Given request -> From the entries below, copy every line holding the word "script".

The records ->

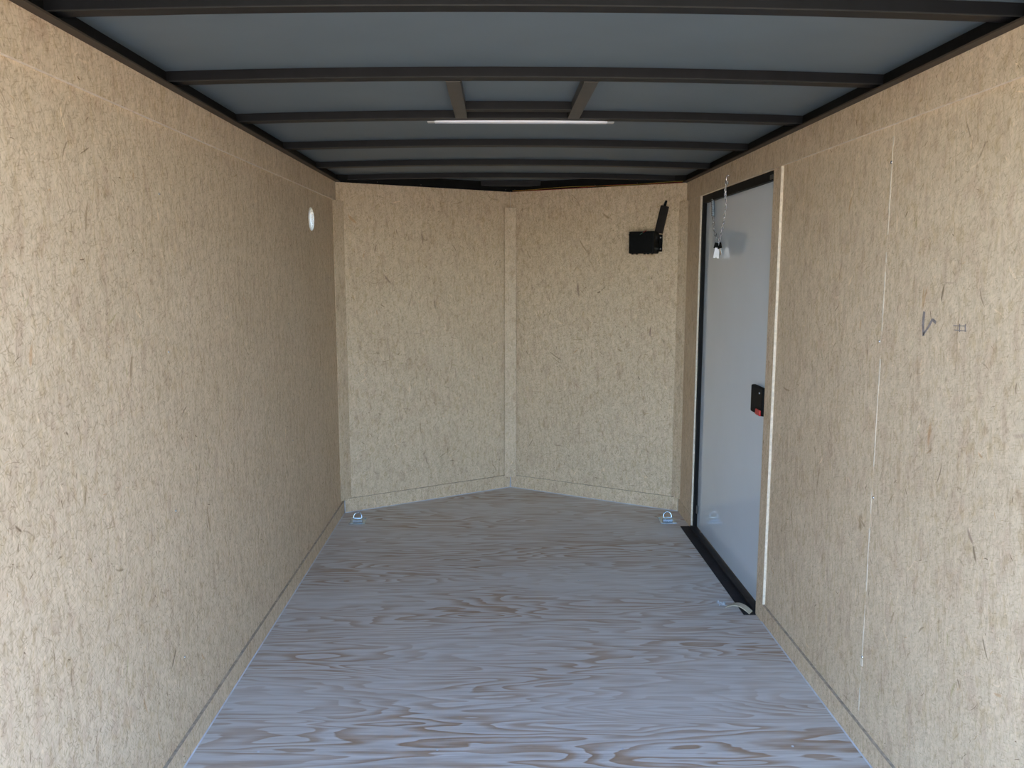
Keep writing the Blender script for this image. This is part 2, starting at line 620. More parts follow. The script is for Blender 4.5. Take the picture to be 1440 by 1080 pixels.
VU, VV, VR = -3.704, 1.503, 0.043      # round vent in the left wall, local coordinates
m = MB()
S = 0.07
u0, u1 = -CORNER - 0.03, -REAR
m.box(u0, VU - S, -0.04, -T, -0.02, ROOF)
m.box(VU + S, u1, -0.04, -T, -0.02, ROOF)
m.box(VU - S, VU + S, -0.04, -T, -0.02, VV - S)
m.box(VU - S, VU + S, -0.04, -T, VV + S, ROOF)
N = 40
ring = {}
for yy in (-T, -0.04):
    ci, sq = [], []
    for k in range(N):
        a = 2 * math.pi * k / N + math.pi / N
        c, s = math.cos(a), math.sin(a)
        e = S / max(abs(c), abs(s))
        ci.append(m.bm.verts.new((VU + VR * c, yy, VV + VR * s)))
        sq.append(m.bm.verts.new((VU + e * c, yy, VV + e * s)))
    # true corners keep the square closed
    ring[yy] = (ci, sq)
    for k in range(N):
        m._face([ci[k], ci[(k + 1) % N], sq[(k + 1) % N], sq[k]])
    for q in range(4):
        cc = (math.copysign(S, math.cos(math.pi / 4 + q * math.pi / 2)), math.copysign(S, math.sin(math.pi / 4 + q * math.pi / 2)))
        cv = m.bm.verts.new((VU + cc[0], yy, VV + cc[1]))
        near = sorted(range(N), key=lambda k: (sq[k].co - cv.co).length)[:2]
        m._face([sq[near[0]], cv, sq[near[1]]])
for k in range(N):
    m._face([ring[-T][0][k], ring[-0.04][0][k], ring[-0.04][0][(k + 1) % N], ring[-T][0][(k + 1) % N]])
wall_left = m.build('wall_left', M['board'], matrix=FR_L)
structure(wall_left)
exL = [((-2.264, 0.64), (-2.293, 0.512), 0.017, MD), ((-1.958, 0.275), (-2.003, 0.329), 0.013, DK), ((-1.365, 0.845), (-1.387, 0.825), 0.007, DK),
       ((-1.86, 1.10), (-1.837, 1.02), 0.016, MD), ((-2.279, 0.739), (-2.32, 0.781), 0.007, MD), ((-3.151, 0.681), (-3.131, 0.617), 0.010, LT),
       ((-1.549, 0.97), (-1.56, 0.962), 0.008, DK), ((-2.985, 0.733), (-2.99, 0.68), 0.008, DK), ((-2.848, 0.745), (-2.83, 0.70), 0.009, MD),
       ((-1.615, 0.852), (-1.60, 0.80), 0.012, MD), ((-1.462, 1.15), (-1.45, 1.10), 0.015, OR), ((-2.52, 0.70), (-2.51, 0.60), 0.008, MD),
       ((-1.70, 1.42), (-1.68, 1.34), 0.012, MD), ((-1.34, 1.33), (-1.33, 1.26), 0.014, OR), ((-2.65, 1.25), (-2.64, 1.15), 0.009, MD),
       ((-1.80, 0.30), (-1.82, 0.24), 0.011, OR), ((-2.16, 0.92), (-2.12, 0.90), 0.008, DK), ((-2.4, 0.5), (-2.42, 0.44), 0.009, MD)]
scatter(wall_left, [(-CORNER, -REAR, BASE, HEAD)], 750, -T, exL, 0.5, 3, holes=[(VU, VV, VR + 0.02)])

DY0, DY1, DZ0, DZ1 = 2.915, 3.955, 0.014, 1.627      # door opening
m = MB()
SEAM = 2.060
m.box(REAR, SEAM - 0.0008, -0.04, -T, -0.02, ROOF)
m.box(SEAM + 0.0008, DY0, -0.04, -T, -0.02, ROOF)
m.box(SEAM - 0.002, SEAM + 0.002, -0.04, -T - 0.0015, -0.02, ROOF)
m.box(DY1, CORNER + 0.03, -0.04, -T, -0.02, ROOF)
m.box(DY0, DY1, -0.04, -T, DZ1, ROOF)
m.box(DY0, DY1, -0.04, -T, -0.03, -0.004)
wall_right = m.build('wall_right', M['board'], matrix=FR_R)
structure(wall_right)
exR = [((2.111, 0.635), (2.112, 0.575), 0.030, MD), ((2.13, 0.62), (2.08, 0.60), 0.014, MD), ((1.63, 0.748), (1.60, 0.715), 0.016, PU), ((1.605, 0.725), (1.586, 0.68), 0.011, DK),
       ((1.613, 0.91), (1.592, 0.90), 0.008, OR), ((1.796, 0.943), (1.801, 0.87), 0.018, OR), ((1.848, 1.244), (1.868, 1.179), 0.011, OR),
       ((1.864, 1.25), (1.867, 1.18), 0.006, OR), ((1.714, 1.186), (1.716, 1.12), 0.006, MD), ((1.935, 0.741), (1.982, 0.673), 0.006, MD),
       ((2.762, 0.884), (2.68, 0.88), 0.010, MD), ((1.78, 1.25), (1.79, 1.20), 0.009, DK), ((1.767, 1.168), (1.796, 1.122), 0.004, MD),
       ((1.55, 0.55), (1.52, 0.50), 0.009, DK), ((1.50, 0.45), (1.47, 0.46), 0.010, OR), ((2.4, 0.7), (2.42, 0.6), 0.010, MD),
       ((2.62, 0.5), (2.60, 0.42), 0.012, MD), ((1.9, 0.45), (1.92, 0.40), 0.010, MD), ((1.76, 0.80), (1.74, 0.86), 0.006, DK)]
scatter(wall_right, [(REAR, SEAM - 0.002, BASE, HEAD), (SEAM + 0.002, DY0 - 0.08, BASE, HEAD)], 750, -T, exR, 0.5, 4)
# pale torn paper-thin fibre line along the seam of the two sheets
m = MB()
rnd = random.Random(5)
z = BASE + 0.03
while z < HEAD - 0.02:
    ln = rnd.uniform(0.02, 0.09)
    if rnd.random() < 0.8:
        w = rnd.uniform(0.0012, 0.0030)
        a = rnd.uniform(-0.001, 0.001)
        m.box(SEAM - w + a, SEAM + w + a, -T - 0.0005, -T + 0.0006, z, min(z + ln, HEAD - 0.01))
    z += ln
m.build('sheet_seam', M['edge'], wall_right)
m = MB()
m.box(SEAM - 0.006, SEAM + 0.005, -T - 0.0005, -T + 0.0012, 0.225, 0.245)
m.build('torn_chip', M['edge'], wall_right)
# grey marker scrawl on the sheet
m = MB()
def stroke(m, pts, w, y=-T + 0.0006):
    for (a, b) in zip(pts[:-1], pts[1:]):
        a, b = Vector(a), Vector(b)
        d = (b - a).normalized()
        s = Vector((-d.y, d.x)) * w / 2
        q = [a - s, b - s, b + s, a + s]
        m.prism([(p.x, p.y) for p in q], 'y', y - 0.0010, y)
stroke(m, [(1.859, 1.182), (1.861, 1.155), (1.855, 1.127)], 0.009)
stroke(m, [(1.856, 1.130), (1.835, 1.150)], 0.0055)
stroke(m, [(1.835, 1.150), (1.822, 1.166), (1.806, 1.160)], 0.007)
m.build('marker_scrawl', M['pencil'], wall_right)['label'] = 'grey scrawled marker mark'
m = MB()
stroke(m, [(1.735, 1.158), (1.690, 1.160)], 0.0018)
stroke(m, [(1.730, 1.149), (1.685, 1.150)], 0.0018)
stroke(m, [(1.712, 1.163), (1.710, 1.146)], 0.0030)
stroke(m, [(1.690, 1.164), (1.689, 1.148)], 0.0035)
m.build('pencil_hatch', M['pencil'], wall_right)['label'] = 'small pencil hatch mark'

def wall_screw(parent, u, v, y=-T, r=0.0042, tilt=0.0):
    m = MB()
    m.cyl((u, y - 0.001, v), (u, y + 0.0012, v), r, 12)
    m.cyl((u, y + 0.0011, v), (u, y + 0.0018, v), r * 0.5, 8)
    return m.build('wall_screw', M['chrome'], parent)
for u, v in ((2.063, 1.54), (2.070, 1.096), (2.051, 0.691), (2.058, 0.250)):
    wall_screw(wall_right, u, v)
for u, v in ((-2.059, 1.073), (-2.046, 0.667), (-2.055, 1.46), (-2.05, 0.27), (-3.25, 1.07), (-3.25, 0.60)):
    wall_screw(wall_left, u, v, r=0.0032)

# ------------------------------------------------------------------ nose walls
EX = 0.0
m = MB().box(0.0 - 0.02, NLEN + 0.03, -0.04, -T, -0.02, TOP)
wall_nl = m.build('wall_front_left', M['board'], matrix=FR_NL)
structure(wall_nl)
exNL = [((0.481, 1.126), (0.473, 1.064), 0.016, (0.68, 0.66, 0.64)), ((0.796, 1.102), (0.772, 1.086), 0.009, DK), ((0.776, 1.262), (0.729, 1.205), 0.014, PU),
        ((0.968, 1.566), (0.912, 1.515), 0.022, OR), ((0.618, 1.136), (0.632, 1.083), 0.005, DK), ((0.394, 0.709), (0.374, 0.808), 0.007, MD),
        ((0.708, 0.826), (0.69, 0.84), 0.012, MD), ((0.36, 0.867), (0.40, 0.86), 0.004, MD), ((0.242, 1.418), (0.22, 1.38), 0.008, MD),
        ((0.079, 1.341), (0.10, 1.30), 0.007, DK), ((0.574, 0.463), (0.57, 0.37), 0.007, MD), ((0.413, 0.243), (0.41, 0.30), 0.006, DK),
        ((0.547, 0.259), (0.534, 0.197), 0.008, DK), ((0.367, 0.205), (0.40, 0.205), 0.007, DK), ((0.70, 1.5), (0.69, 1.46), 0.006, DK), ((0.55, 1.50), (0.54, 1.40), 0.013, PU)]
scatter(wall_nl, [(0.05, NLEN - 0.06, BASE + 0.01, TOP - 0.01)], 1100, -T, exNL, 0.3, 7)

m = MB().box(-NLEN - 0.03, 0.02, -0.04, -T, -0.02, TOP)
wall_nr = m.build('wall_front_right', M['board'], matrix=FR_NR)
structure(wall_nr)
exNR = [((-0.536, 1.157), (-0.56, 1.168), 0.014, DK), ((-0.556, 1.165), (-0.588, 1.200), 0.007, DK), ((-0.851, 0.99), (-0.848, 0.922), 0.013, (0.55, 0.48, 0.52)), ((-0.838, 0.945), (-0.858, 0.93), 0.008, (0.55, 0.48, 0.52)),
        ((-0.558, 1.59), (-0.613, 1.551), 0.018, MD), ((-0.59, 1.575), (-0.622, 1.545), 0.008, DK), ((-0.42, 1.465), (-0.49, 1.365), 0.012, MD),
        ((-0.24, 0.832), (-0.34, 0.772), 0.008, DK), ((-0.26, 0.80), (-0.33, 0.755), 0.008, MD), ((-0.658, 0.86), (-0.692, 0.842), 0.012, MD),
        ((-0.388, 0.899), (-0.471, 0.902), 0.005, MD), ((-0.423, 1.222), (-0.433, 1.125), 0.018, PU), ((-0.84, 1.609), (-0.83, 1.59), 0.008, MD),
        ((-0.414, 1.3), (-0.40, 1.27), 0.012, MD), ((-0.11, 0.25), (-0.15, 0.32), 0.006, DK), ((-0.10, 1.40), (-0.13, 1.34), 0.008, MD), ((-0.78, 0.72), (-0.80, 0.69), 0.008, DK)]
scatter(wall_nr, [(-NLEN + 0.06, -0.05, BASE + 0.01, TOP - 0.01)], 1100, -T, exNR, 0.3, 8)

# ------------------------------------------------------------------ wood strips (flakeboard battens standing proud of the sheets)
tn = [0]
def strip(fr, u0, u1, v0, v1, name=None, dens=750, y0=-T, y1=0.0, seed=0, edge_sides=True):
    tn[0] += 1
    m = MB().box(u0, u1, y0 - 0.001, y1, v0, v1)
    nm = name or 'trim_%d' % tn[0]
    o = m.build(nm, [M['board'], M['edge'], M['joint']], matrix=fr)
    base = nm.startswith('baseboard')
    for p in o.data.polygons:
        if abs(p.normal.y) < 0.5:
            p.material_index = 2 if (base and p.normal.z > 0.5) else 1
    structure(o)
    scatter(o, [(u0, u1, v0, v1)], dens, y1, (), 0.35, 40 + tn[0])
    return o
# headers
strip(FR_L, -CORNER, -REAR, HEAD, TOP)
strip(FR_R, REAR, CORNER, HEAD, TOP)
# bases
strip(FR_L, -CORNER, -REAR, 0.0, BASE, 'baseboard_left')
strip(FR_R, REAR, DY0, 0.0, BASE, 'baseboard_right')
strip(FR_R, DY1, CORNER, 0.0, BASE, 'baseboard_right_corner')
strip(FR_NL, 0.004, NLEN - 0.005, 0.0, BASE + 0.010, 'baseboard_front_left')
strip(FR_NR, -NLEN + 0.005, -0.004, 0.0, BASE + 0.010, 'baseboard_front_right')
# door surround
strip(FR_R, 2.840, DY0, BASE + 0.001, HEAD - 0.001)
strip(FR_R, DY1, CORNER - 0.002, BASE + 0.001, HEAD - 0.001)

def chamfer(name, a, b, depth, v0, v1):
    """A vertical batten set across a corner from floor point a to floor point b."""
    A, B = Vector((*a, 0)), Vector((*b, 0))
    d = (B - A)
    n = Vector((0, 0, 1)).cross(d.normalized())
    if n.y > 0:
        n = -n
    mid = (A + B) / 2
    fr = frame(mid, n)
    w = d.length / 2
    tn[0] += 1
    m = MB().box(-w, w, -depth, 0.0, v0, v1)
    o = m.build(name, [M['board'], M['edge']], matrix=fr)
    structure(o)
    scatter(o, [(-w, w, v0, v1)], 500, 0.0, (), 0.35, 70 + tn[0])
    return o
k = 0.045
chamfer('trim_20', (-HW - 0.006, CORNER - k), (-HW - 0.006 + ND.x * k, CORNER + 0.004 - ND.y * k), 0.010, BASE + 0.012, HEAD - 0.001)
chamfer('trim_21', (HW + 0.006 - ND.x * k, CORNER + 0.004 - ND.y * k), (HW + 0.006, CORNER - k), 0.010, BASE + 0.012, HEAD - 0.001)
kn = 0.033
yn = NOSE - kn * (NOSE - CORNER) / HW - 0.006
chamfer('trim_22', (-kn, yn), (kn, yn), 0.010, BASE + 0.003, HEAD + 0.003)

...

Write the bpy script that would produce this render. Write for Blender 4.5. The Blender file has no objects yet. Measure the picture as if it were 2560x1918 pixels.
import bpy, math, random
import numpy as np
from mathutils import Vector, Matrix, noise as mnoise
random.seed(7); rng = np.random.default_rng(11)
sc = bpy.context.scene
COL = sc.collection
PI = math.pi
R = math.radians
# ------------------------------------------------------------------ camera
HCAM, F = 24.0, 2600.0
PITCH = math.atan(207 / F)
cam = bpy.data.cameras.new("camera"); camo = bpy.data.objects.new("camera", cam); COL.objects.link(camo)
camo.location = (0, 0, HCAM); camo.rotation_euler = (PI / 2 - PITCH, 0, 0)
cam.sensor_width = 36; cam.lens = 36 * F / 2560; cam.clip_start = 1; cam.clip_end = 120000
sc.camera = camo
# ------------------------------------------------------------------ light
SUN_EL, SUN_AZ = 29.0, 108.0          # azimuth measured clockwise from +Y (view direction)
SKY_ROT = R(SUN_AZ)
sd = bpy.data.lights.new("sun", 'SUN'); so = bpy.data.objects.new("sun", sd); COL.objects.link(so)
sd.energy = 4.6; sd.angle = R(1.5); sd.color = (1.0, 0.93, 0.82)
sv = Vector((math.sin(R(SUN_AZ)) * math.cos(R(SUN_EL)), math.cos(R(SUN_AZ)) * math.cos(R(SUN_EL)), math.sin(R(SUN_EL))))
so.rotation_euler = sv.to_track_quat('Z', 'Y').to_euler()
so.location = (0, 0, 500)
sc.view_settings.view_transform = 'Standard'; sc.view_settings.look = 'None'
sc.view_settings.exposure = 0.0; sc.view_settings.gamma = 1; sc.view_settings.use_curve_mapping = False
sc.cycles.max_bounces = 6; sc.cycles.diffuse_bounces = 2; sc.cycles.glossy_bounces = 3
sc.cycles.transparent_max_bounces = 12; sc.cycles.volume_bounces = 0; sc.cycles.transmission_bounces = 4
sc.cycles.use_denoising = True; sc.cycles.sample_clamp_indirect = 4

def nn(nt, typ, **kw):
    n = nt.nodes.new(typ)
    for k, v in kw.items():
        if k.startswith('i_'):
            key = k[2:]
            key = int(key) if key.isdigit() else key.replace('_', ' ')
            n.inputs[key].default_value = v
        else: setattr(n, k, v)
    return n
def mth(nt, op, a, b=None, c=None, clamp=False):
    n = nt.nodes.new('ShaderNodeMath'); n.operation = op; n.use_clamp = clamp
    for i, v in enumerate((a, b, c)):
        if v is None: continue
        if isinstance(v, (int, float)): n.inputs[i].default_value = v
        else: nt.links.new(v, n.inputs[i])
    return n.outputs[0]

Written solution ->
Keep writing the Blender script for this image. This is part 2, starting at line 620. More parts follow. The script is for Blender 4.5. Take the picture to be 1440 by 1080 pixels.
Write the bpy script that would produce this render. Write for Blender 4.5. The Blender file has no objects yet. Measure the picture as if it were 2560x1918 pixels.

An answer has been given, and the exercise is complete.